> Data block
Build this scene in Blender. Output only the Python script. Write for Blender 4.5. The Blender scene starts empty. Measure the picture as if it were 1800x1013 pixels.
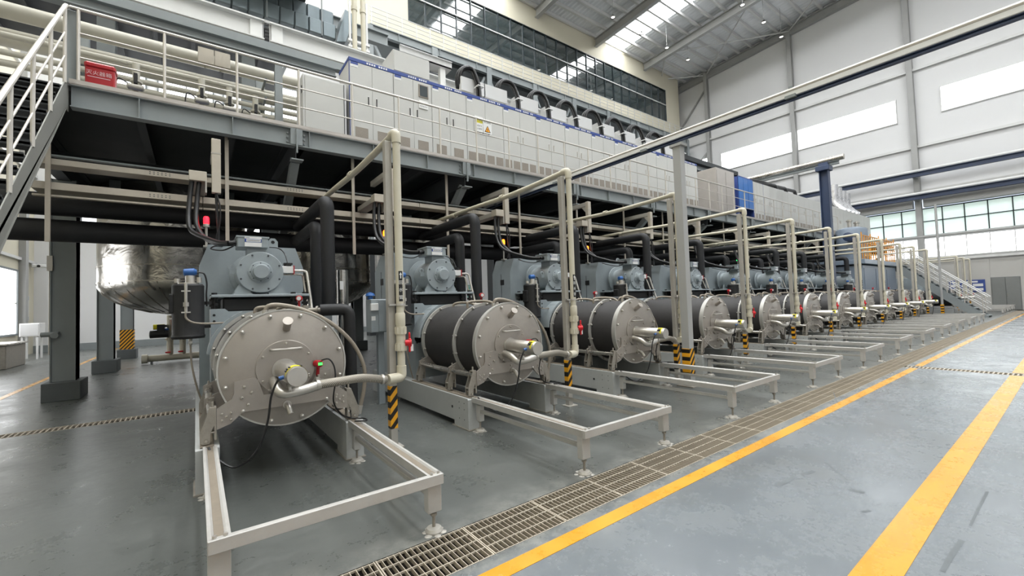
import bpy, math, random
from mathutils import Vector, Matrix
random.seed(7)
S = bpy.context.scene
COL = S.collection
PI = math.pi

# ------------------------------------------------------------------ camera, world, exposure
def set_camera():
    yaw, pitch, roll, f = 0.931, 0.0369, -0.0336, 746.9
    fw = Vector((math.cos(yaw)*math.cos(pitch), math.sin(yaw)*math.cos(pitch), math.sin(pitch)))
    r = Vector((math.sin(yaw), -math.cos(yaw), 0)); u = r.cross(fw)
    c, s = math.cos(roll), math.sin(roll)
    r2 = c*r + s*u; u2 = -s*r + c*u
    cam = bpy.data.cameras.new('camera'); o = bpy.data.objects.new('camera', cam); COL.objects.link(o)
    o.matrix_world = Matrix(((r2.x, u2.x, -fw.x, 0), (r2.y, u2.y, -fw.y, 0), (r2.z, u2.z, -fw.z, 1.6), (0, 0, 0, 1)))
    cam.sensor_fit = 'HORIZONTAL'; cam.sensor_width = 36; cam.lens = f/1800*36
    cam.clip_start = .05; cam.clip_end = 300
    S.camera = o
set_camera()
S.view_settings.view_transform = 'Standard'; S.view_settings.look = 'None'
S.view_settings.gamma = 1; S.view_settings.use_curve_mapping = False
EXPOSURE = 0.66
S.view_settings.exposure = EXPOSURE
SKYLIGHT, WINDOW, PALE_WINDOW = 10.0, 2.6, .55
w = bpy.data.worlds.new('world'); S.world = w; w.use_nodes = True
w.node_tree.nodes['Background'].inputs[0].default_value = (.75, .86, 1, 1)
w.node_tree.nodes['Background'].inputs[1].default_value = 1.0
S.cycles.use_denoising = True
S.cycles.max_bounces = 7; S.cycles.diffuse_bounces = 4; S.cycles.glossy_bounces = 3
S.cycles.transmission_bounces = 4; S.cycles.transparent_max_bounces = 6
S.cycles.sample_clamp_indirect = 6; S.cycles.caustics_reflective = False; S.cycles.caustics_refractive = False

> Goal
Up to and including the line with "PI = math.pi", copy the data above from its first line. Skip pictures.

> Written solution
Build this scene in Blender. Output only the Python script. Write for Blender 4.5. The Blender scene starts empty. Measure the picture as if it were 1800x1013 pixels.
import bpy, math, random
from mathutils import Vector, Matrix
random.seed(7)
S = bpy.context.scene
COL = S.collection
PI = math.pi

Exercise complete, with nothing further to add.